◆ Dataset content ◆
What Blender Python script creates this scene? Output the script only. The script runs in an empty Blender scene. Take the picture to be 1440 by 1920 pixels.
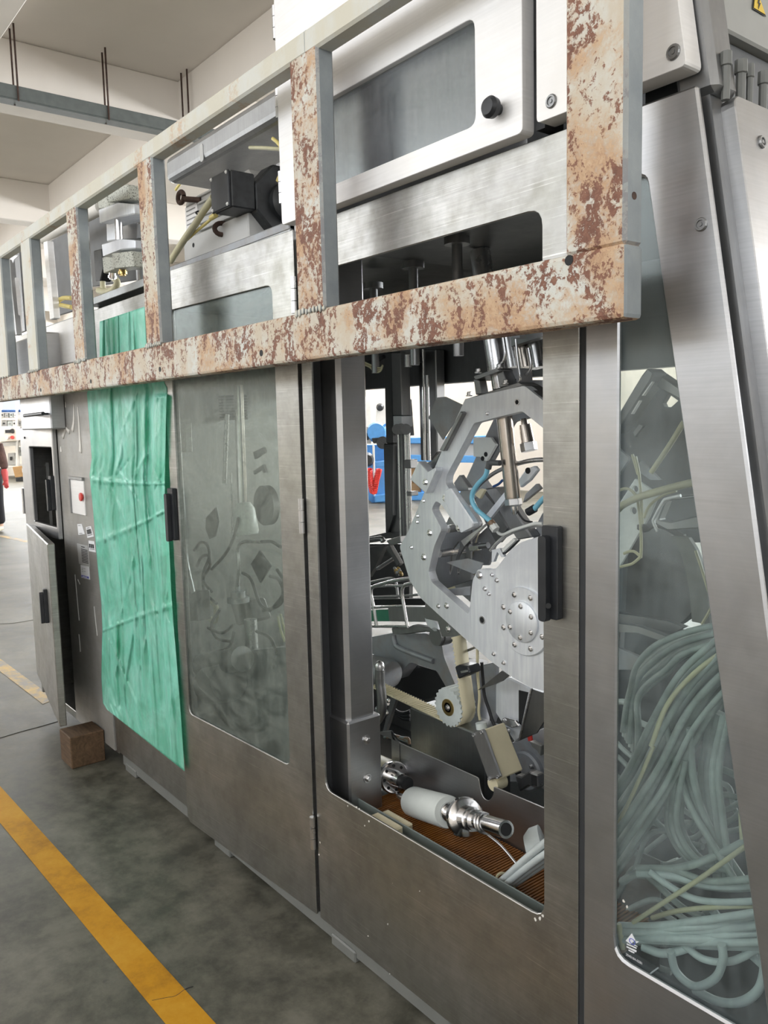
import bpy, bmesh, math, random
from mathutils import Vector, Matrix, Quaternion
random.seed(7)
scene = bpy.context.scene
COL = scene.collection
R_ = math.radians

# ------------------------------------------------------------------ camera
CAM = Vector((0.0, -1.25, 1.55))
FPX = 1537.54
def cam_axes(yaw, pitch, roll):
    fw = Vector((-math.cos(pitch)*math.sin(yaw), math.cos(pitch)*math.cos(yaw), math.sin(pitch)))
    r = Vector((math.cos(yaw), math.sin(yaw), 0)); d = fw.cross(r)
    c, s = math.cos(roll), math.sin(roll)
    return c*r + s*d, -s*r + c*d, fw
RT, DN, FW = cam_axes(R_(51.72673), R_(-6.307206), R_(1.388608))
cd = bpy.data.cameras.new('camera'); cam = bpy.data.objects.new('camera', cd); COL.objects.link(cam)
cd.sensor_fit = 'HORIZONTAL'; cd.sensor_width = 36.0; cd.lens = FPX/1440*36
cd.clip_start = 0.02; cd.clip_end = 200
m = Matrix.Identity(4)
for i in range(3):
    m[i][0] = RT[i]; m[i][1] = -DN[i]; m[i][2] = -FW[i]; m[i][3] = CAM[i]
cam.matrix_world = m
scene.camera = cam

# ------------------------------------------------------------------ world, light, exposure
w = bpy.data.worlds.new('sky'); scene.world = w; w.use_nodes = True
wn = w.node_tree.nodes; bg = wn['Background']
bg.inputs[0].default_value = (0.86, 0.93, 1.0, 1); bg.inputs[1].default_value = 2.0
def area(name, loc, rot, sx, sy, power, col):
    l = bpy.data.lights.new(name, 'AREA'); l.shape = 'RECTANGLE'; l.size = sx; l.size_y = sy
    l.energy = power; l.color = col
    o = bpy.data.objects.new(name, l); COL.objects.link(o); o.location = loc; o.rotation_euler = rot
    return o
DAY = (0.955, 0.98, 1.0)
TILT = 112                                                   # lights in the unseen windows, tilted up to brighten the ceiling
for x in (-22, -15.5, -9, -2.5, 4):                          # daylight through the windows of the wall behind the photographer
    area('window_light', (x, -5.45, 3.7), (R_(TILT), 0, 0), 5.4, 2.2, 235, DAY)
for y in (-3, 3, 8.5):                                         # daylight through the windows of the two end walls
    area('window_light', (-29.9, y, 3.3), (R_(TILT), 0, R_(-90)), 5.0, 2.4, 1500, DAY)
    if y < 8: area('window_light', (9.9, y, 3.3), (R_(TILT), 0, R_(90)), 5.0, 2.4, 230, DAY)
for x in (-22, -15.5, -9, -2.5, 4):                          # and of the wall beyond the machine
    area('window_light', (x, 11.95, 3.3), (R_(-TILT), 0, 0), 5.0, 1.8, 1300, DAY)
scene.view_settings.view_transform = 'Standard'
scene.view_settings.look = 'None'
scene.view_settings.gamma = 1.0
scene.view_settings.use_curve_mapping = False
scene.view_settings.exposure = -0.85
scene.cycles.max_bounces = 8; scene.cycles.diffuse_bounces = 3; scene.cycles.glossy_bounces = 4; scene.cycles.transparent_max_bounces = 16

# ------------------------------------------------------------------ measuring helpers: a pixel of the photograph to a point on a known plane
ZM = dict(A=(640,600,.31944), B=(640,960,.31944), C=(600,1330,.34722), D=(1080,600,.2864), E=(1080,1100,.42705),
          F=(300,680,.3229), G=(150,130,.34028), H=(0,330,.25), I=(540,0,.38889), J=(960,0,.34384), K=(0,720,.26389),
          L=(0,720,.15278), M=(60,960,.2605), N=(0,1100,.42726), Q=(670,640,.166667), R=(850,620,.125), S=(850,820,.125),
          T=(680,960,.125), U=(680,1180,.125), W=(850,1200,.166667), V=(0,740,.1405), a=(320,260,.15972), b=(1140,620,.15278),
          c=(1140,860,.19784), d=(690,1400,.23611), e=(0,420,.15625), f=(1280,0,.11111), g=(1150,1720,.07639), h=(120,960,.07293),
          O=(0,0,1.0))
def px(k, *pts):
    ox, oy, s = ZM[k]
    return [(ox + x*s, oy + y*s) for x, y in pts]
def ray(u, v): return RT*((u-720)/FPX) + DN*((v-960)/FPX) + FW
def aty(u, v, Y): d = ray(u, v); return CAM + d*((Y-CAM.y)/d.y)
def atz(u, v, Z): d = ray(u, v); return CAM + d*((Z-CAM.z)/d.z)
def atx(u, v, X): d = ray(u, v); return CAM + d*((X-CAM.x)/d.x)
def onp(u, v, p0, n): d = ray(u, v); return CAM + d*((p0-CAM).dot(n)/d.dot(n))
def PY(k, Y, *pts): return [aty(u, v, Y) for u, v in px(k, *pts)]
def pscale(p): return (p-CAM).dot(FW)/FPX          # metres per pixel at a point

# ------------------------------------------------------------------ materials
MATS = {}
def newmat(name):
    mt = bpy.data.materials.new(name); mt.use_nodes = True
    nt = mt.node_tree; b = nt.nodes['Principled BSDF']
    MATS[name] = mt
    return mt, nt, b
def N(nt, t, **kw):
    n = nt.nodes.new(t)
    for k, v in kw.items(): setattr(n, k, v)
    return n
def ramp(nt, fac, stops):
    r = N(nt, 'ShaderNodeValToRGB'); e = r.color_ramp.elements
    while len(e) < len(stops): e.new(0.5)
    for el, (p, c) in zip(e, stops):
        el.position = p; el.color = c if len(c) == 4 else (*c, 1)
    nt.links.new(fac, r.inputs[0]); return r.outputs[0]
def coords(nt, scale=(1,1,1), kind='Object'):
    tc = N(nt, 'ShaderNodeTexCoord'); mp = N(nt, 'ShaderNodeMapping'); mp.inputs['Scale'].default_value = scale
    if kind == 'World':
        g = N(nt, 'ShaderNodeNewGeometry'); nt.links.new(g.outputs['Position'], mp.inputs[0])
    else: nt.links.new(tc.outputs[kind], mp.inputs[0])
    return mp.outputs[0]
def noise(nt, vec, scale, detail=4, rough=.55, dist=0):
    n = N(nt, 'ShaderNodeTexNoise'); n.inputs['Scale'].default_value = scale; n.inputs['Detail'].default_value = detail
    n.inputs['Roughness'].default_value = rough; n.inputs['Distortion'].default_value = dist
    nt.links.new(vec, n.inputs['Vector']); return n.outputs['Fac']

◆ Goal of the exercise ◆
Give an exact copy of the material, leaving out every picture.

◆ Output of the task ◆
What Blender Python script creates this scene? Output the script only. The script runs in an empty Blender scene. Take the picture to be 1440 by 1920 pixels.
import bpy, bmesh, math, random
from mathutils import Vector, Matrix, Quaternion
random.seed(7)
scene = bpy.context.scene
COL = scene.collection
R_ = math.radians

# ------------------------------------------------------------------ camera
CAM = Vector((0.0, -1.25, 1.55))
FPX = 1537.54
def cam_axes(yaw, pitch, roll):
    fw = Vector((-math.cos(pitch)*math.sin(yaw), math.cos(pitch)*math.cos(yaw), math.sin(pitch)))
    r = Vector((math.cos(yaw), math.sin(yaw), 0)); d = fw.cross(r)
    c, s = math.cos(roll), math.sin(roll)
    return c*r + s*d, -s*r + c*d, fw
RT, DN, FW = cam_axes(R_(51.72673), R_(-6.307206), R_(1.388608))
cd = bpy.data.cameras.new('camera'); cam = bpy.data.objects.new('camera', cd); COL.objects.link(cam)
cd.sensor_fit = 'HORIZONTAL'; cd.sensor_width = 36.0; cd.lens = FPX/1440*36
cd.clip_start = 0.02; cd.clip_end = 200
m = Matrix.Identity(4)
for i in range(3):
    m[i][0] = RT[i]; m[i][1] = -DN[i]; m[i][2] = -FW[i]; m[i][3] = CAM[i]
cam.matrix_world = m
scene.camera = cam

# ------------------------------------------------------------------ world, light, exposure
w = bpy.data.worlds.new('sky'); scene.world = w; w.use_nodes = True
wn = w.node_tree.nodes; bg = wn['Background']
bg.inputs[0].default_value = (0.86, 0.93, 1.0, 1); bg.inputs[1].default_value = 2.0
def area(name, loc, rot, sx, sy, power, col):
    l = bpy.data.lights.new(name, 'AREA'); l.shape = 'RECTANGLE'; l.size = sx; l.size_y = sy
    l.energy = power; l.color = col
    o = bpy.data.objects.new(name, l); COL.objects.link(o); o.location = loc; o.rotation_euler = rot
    return o
DAY = (0.955, 0.98, 1.0)
TILT = 112                                                   # lights in the unseen windows, tilted up to brighten the ceiling
for x in (-22, -15.5, -9, -2.5, 4):                          # daylight through the windows of the wall behind the photographer
    area('window_light', (x, -5.45, 3.7), (R_(TILT), 0, 0), 5.4, 2.2, 235, DAY)
for y in (-3, 3, 8.5):                                         # daylight through the windows of the two end walls
    area('window_light', (-29.9, y, 3.3), (R_(TILT), 0, R_(-90)), 5.0, 2.4, 1500, DAY)
    if y < 8: area('window_light', (9.9, y, 3.3), (R_(TILT), 0, R_(90)), 5.0, 2.4, 230, DAY)
for x in (-22, -15.5, -9, -2.5, 4):                          # and of the wall beyond the machine
    area('window_light', (x, 11.95, 3.3), (R_(-TILT), 0, 0), 5.0, 1.8, 1300, DAY)
scene.view_settings.view_transform = 'Standard'
scene.view_settings.look = 'None'
scene.view_settings.gamma = 1.0
scene.view_settings.use_curve_mapping = False
scene.view_settings.exposure = -0.85
scene.cycles.max_bounces = 8; scene.cycles.diffuse_bounces = 3; scene.cycles.glossy_bounces = 4; scene.cycles.transparent_max_bounces = 16

# ------------------------------------------------------------------ measuring helpers: a pixel of the photograph to a point on a known plane
ZM = dict(A=(640,600,.31944), B=(640,960,.31944), C=(600,1330,.34722), D=(1080,600,.2864), E=(1080,1100,.42705),
          F=(300,680,.3229), G=(150,130,.34028), H=(0,330,.25), I=(540,0,.38889), J=(960,0,.34384), K=(0,720,.26389),
          L=(0,720,.15278), M=(60,960,.2605), N=(0,1100,.42726), Q=(670,640,.166667), R=(850,620,.125), S=(850,820,.125),
          T=(680,960,.125), U=(680,1180,.125), W=(850,1200,.166667), V=(0,740,.1405), a=(320,260,.15972), b=(1140,620,.15278),
          c=(1140,860,.19784), d=(690,1400,.23611), e=(0,420,.15625), f=(1280,0,.11111), g=(1150,1720,.07639), h=(120,960,.07293),
          O=(0,0,1.0))
def px(k, *pts):
    ox, oy, s = ZM[k]
    return [(ox + x*s, oy + y*s) for x, y in pts]
def ray(u, v): return RT*((u-720)/FPX) + DN*((v-960)/FPX) + FW
def aty(u, v, Y): d = ray(u, v); return CAM + d*((Y-CAM.y)/d.y)
def atz(u, v, Z): d = ray(u, v); return CAM + d*((Z-CAM.z)/d.z)
def atx(u, v, X): d = ray(u, v); return CAM + d*((X-CAM.x)/d.x)
def onp(u, v, p0, n): d = ray(u, v); return CAM + d*((p0-CAM).dot(n)/d.dot(n))
def PY(k, Y, *pts): return [aty(u, v, Y) for u, v in px(k, *pts)]
def pscale(p): return (p-CAM).dot(FW)/FPX          # metres per pixel at a point

# ------------------------------------------------------------------ materials
MATS = {}
def newmat(name):
    mt = bpy.data.materials.new(name); mt.use_nodes = True
    nt = mt.node_tree; b = nt.nodes['Principled BSDF']
    MATS[name] = mt
    return mt, nt, b
def N(nt, t, **kw):
    n = nt.nodes.new(t)
    for k, v in kw.items(): setattr(n, k, v)
    return n
def ramp(nt, fac, stops):
    r = N(nt, 'ShaderNodeValToRGB'); e = r.color_ramp.elements
    while len(e) < len(stops): e.new(0.5)
    for el, (p, c) in zip(e, stops):
        el.position = p; el.color = c if len(c) == 4 else (*c, 1)
    nt.links.new(fac, r.inputs[0]); return r.outputs[0]
def coords(nt, scale=(1,1,1), kind='Object'):
    tc = N(nt, 'ShaderNodeTexCoord'); mp = N(nt, 'ShaderNodeMapping'); mp.inputs['Scale'].default_value = scale
    if kind == 'World':
        g = N(nt, 'ShaderNodeNewGeometry'); nt.links.new(g.outputs['Position'], mp.inputs[0])
    else: nt.links.new(tc.outputs[kind], mp.inputs[0])
    return mp.outputs[0]
def noise(nt, vec, scale, detail=4, rough=.55, dist=0):
    n = N(nt, 'ShaderNodeTexNoise'); n.inputs['Scale'].default_value = scale; n.inputs['Detail'].default_value = detail
    n.inputs['Roughness'].default_value = rough; n.inputs['Distortion'].default_value = dist
    nt.links.new(vec, n.inputs['Vector']); return n.outputs['Fac']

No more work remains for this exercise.